The N.Y. Times reports that Mexican President Felipe Calderón, in addressing Congress, issued an impassioned plea for the United States to renew its ban on assault weapons. Calderón reportedly decried the new Arizona immigration law as well.
Although Calderón’s struggles containing the horrific drug war in Mexico have been relatively well-publicized, the problem is largely considered to be a Mexican problem with only spillover effects on the United States. However, Calderón correctly notes that most of the weapons captured from Mexican cartel soldiers have been produced in and smuggled from the United States.
On the gun question, Mr. Calderón said: “We have seized 75,000 guns and assault weapons in Mexico in the past three years, and more than 80 percent of those we have been able to trace came from the United States.”
He said it did not seem coincidental that violence in Mexico had begun to grow in 2006, not long after the weapons ban expired in the United States. Drug-related killings are estimated to have approached 23,000 since Mr. Calderón began a war on trafficking that year.

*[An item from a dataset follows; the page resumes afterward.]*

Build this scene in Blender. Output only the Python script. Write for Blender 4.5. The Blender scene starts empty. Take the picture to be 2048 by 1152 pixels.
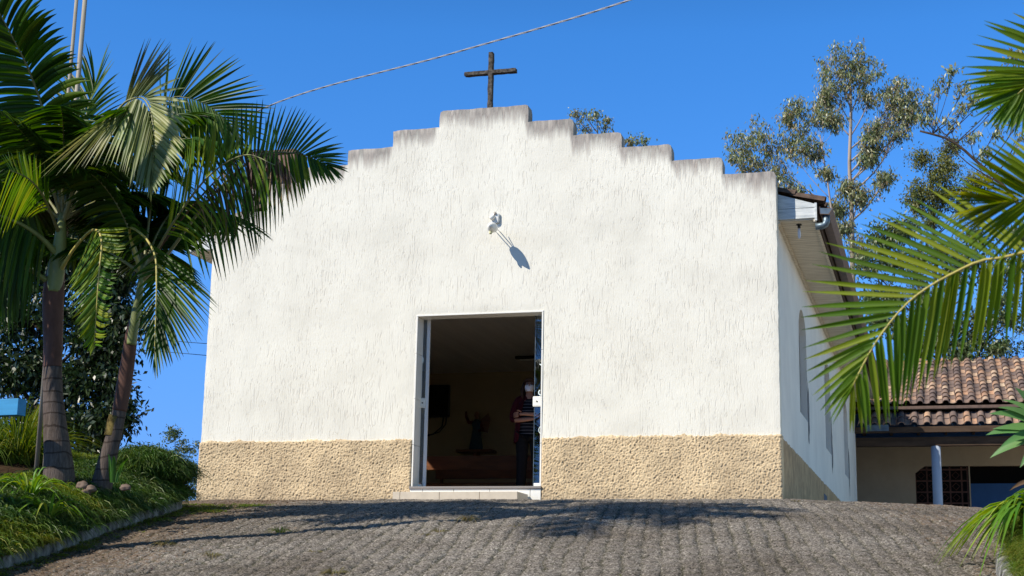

Although the existence of “pathways” on the Mexican border has received attention primarily in because these routes are used to import drugs, illegal aliens, and forced laborers into the U.S., these pathways are also used to smuggle particularly lethal weapons out of the country. The Department of Homeland Security Quadrennial Report noted this problem:
Indeed, violent international drug trafficking organizations are fueled by the proceeds of drug sales smuggled out of the United States, and armed by weapons, some of which are obtained in this country and smuggled across our borders. Hostile and criminal actors seek to smuggle weapons, weapons components, bulk cash, and controlled technologies out of the United States, as well as seek U.S.-based financing for their activities.
The two-directional nature of the border has been forgotten in much of the public debate. In addition to quelling concerns about illegal immigration and raising the cost of illegal drugs, securing the border more effectively would render assault weapons significantly more expensive, and could thus help Mexico in its so-far futile efforts to combat the growth of the cartels.
The gun control issue raised by Calderón is more politically controversial; however, it is clear that the legality of assault weapons in the United States has contributed to the lethal capabilities of several large-scale Mexican criminal organizations.